Scientists have discovered a star that is a staggering 9 billion light years from Earth, the farthest star ever found.
In an astonishing new discovery, astronomers were able to find a star 9 billion light years away with the Hubble Space Telescope, which would make it by far the farthest star ever spotted. They were able to see the star using a technique called gravitational lensing, which allowed them to magnify the star 2,000 times using the gravity of a massive galaxy cluster that bends the light from the star.
Scientists have named the star MACS J1149+2223 Lensed Star 1, which is not exactly a catchy name for such a significant star. Scientists have nicknamed it Icarus, after the mythological Greek hero who flew too close to the sun. Icarus is more distant than any other lone star scientists had detected in the past by a hundred times.

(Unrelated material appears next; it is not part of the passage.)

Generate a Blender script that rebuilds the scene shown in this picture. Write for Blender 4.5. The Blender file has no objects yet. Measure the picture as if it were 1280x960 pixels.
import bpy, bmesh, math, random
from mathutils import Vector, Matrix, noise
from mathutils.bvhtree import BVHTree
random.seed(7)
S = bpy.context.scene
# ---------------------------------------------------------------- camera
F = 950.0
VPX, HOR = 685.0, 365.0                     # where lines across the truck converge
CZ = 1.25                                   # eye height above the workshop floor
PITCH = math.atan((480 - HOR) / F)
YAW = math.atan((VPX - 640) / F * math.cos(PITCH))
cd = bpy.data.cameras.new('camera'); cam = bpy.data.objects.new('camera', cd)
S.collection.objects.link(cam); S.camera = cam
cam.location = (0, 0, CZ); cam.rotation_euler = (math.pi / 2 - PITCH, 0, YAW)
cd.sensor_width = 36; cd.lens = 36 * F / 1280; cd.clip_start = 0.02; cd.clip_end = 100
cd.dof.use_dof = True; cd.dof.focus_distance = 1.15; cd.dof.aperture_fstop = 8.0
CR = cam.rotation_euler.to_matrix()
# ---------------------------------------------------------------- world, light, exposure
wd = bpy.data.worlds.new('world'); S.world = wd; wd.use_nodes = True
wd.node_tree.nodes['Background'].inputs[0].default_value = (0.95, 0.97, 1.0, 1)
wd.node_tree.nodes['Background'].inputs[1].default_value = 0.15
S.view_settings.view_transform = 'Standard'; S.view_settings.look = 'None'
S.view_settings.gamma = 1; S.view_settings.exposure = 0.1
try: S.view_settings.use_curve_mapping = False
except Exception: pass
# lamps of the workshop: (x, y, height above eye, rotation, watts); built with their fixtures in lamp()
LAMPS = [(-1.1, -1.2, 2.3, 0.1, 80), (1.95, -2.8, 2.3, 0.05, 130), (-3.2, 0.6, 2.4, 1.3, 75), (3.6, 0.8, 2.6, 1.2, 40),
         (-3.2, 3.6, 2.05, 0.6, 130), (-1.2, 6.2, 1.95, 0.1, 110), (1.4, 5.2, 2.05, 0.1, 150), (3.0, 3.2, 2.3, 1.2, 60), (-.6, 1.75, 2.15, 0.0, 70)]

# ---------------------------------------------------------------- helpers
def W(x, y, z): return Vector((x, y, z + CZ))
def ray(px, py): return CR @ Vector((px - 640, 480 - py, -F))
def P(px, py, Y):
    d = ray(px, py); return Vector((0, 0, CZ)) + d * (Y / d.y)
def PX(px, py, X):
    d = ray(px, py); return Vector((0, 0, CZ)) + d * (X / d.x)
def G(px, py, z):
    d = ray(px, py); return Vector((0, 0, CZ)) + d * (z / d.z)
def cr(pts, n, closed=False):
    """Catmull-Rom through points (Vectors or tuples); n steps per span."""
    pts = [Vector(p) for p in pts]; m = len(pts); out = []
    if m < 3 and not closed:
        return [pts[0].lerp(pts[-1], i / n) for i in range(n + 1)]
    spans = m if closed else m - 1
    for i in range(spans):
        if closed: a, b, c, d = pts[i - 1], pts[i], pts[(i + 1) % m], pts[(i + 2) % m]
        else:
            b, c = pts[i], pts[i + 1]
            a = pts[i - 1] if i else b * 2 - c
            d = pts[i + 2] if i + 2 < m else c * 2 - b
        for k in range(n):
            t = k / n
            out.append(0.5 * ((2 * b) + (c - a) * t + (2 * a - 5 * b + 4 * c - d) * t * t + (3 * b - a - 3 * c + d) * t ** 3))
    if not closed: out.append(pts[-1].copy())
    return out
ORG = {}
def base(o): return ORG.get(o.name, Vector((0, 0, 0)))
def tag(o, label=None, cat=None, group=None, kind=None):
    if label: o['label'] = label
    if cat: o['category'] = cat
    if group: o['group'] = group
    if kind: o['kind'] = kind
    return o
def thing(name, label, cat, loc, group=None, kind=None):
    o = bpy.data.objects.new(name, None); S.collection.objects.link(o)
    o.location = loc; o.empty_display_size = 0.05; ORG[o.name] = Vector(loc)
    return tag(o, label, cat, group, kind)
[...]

Scientists who were studying Hubble images of a distant supernova in 2016 noticed a faint dot that was not there a few years ago in the same image. They believe it to be a blue supergiant star, a remarkable find since usually only incredibly bright supernovas are visible at such extreme distances.
“This is the first time we’re seeing a magnified, individual star,” explained former University of California at Berkeley postdoc and study leader Patrick Kelly now of the University of Minnesota, Twin Cities. “You can see individual galaxies out there, but this star is at least 100 times farther away than the next individual star we can study, except for supernova explosions.”